Verification of time-delay interferometry techniques using the University of Florida LISA interferometry simulator

摘要

Laser Interferometer Space Antenna (LISA) is a cooperative NASA/ESA mission proposed to directly measure gravitational waves (GW) in the frequency range from 30μHz to 1Hz with an optimal strain sensitivity of 10-21/√Hz at 3 mHz. LISA will utilize a modified Michelson interferometer to measure length changes of 40 pm/√Hz between drag-free proof masses located on three separate spacecraft (SC) separated by a distance of 5Gm. The University of Florida has developed a hardware-in-the-loop simulator of the LISA constellation to verify the laser noise cancellation technique known as time-delay interferometry (TDI).
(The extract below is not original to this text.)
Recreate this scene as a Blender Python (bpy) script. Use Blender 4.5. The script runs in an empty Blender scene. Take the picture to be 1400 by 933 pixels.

We replicate the frequency stabilization of the laser on the local SC and the phase-locking of the lasers on the far SC. The laser photodetector beatnotes are electronically delayed, Doppler shifted and applied with a mock GW signal to simulate the laser link between the SC. The beatnotes are also measured with a LISA-like phasemeter and the data are used to extract the laser phase and residual phase-lock loop noise in post-processing through TDI. This uncovers the GW modulation signal buried under the laser noise. The results are then compared to the requirements defined by the LISA science collaboration.